After explaining the many ways I think Executive branch lawyers will use Zivotofsky II to expand presidential power, my essay concludes:
Justice Jackson’s concurrence in Youngstown is a penetrating reflection on presidential power even if it has not been easy to operationalize as constitutional doctrine. Justice Jackson’s insights about the “practical advantages and grave dangers” of executive power were deeply informed, he implied in the first sentence of the opinion, by his service “as legal adviser to a President in time of transition and public anxiety.” As President Roosevelt’s Attorney General in the run-up to World War II, Justice Jackson wrote opinions upholding broad assertions of presidential power. At the Youngstown oral argument, Justice Jackson acknowledged that he “claimed everything” on behalf of the President while in the executive branch, and he noted that the “custom . . . did not leave the Department of Justice when [he] did.”

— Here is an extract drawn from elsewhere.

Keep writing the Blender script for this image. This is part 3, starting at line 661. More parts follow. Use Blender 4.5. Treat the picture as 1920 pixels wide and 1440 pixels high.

This essay has avoided a normative assessment of this continuing custom, and has instead tried only to understand its consequences. One consequence, I have argued, is that the executive branch in its many foreign policy disputes with Congress will significantly magnify the impact of Supreme Court decisions that favor presidential power. This is an important lesson not just for scholars but for the Court as well. The Justices in the Zivotofsky II majority appeared to believe that they could arbitrarily limit the opinion’s untidy reasoning and otherwise very broad implications with some caveats about the limited scope of the holding and paeans to the breadth of Congress’s Article I powers in the field of foreign affairs. This strategy (if it is that) overlooks that the “law” of Zivotofsky II will largely be written not by the Court, but by executive branch lawyers who will interpret its pro-executive elements for all they’re worth. It is no accident that the three dissenting Justices who characterized Zivotofsky II as a “perilous step” or a decision that “will erode the structure of separated powers” all (like Justice Jackson) served previously in roles providing legal advice to the President.